Stated goal | Can you transcribe the data exactly? Leave the pictures out.

Dataset section |
○ ○ ○ ○ ○

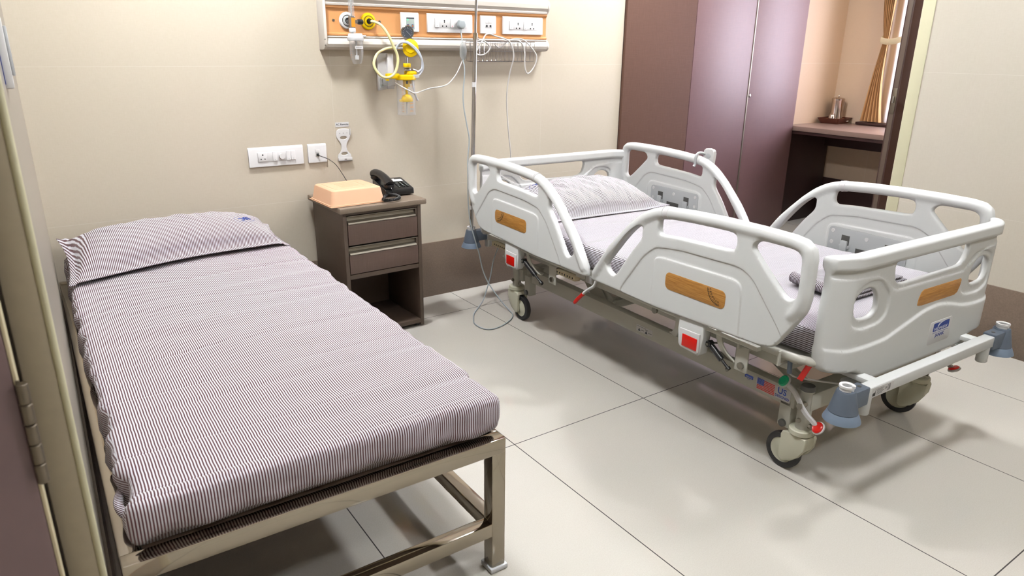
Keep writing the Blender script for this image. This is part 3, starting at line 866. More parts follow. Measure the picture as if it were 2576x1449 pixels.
def endboard(name, vc, sg):
    o = from_plate(name, board_data, lambda s, w, z: board_pt(s*(-sg), w, z, vc, sg), WH, bed, flip=False)
    return o
FV = -.108
fb_ = endboard('footboard', FV, -1)
hb_ = endboard('headboard', 1.885, 1)
def face_pt(s, w, z): return Vector(board_pt(s, w, z, FV, -1))
b = B()
def rrect(cx, cy, hw, hh, rad, n_=8):
    out = []
    for k, (sx_, sy_) in enumerate(((1, 1), (-1, 1), (-1, -1), (1, -1))):
        for j in range(n_+1):
            a = PI/2*(k+j/n_); out.append((cx+sx_*(hw-rad)+rad*math.cos(a), cy+sy_*(hh-rad)+rad*math.sin(a)))
    return out
mf = frame((.015, FV-.0135, 0), (1, 0, 0), (0, 0, 1))
b.prism([(x, y+.0) for x, y in [(-.048, .560), (-.043, .555), (-.02, .553), (.175, .553), (.192, .560), (.203, .583), (.205, .600), (.198, .606), (-.025, .606), (-.038, .598), (-.046, .580)]], -.001, .0012, mf, .0006)
b.done('oak_inlay', 'oak_inlay', fb_)
mf2 = frame((.015, FV-.0195, 0), (1, 0, 0), (0, 0, 1))
b = B(); b.prism(rrect(.120, .440, .068, .040, .010), -.001, .0008, mf2, .0004); lg = b.done('maker_plate', 'plastic_pure', fb_)
b = B()
blue = [(.075, .443), (.171, .443), (.171, .470), (.158, .4715), (.135, .468), (.115, .460), (.107, .458), (.118, .4715), (.0745, .4715), (.0745, .450)]
b.prism([(.076, .4435), (.168, .4435), (.170, .4455), (.170, .4705), (.168, .4725), (.076, .4725), (.074, .4705), (.074, .4455)], .0008, .0013, mf2)
b.box((.074, .4375, .0008), (.170, .4385, .0012), 0, mtx=mf2)
b.done('maker_emblem', 'ink_blue', fb_)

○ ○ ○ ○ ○

Answer |
Keep writing the Blender script for this image. This is part 3, starting at line 866. More parts follow. Measure the picture as if it were 2576x1449 pixels.
def endboard(name, vc, sg):
    o = from_plate(name, board_data, lambda s, w, z: board_pt(s*(-sg), w, z, vc, sg), WH, bed, flip=False)
    return o
FV = -.108
fb_ = endboard('footboard', FV, -1)
hb_ = endboard('headboard', 1.885, 1)
def face_pt(s, w, z): return Vector(board_pt(s, w, z, FV, -1))
b = B()
def rrect(cx, cy, hw, hh, rad, n_=8):
    out = []
    for k, (sx_, sy_) in enumerate(((1, 1), (-1, 1), (-1, -1), (1, -1))):
        for j in range(n_+1):
            a = PI/2*(k+j/n_); out.append((cx+sx_*(hw-rad)+rad*math.cos(a), cy+sy_*(hh-rad)+rad*math.sin(a)))
    return out
mf = frame((.015, FV-.0135, 0), (1, 0, 0), (0, 0, 1))
b.prism([(x, y+.0) for x, y in [(-.048, .560), (-.043, .555), (-.02, .553), (.175, .553), (.192, .560), (.203, .583), (.205, .600), (.198, .606), (-.025, .606), (-.038, .598), (-.046, .580)]], -.001, .0012, mf, .0006)
b.done('oak_inlay', 'oak_inlay', fb_)
mf2 = frame((.015, FV-.0195, 0), (1, 0, 0), (0, 0, 1))
b = B(); b.prism(rrect(.120, .440, .068, .040, .010), -.001, .0008, mf2, .0004); lg = b.done('maker_plate', 'plastic_pure', fb_)
b = B()
blue = [(.075, .443), (.171, .443), (.171, .470), (.158, .4715), (.135, .468), (.115, .460), (.107, .458), (.118, .4715), (.0745, .4715), (.0745, .450)]
b.prism([(.076, .4435), (.168, .4435), (.170, .4455), (.170, .4705), (.168, .4725), (.076, .4725), (.074, .4705), (.074, .4455)], .0008, .0013, mf2)
b.box((.074, .4375, .0008), (.170, .4385, .0012), 0, mtx=mf2)
b.done('maker_emblem', 'ink_blue', fb_)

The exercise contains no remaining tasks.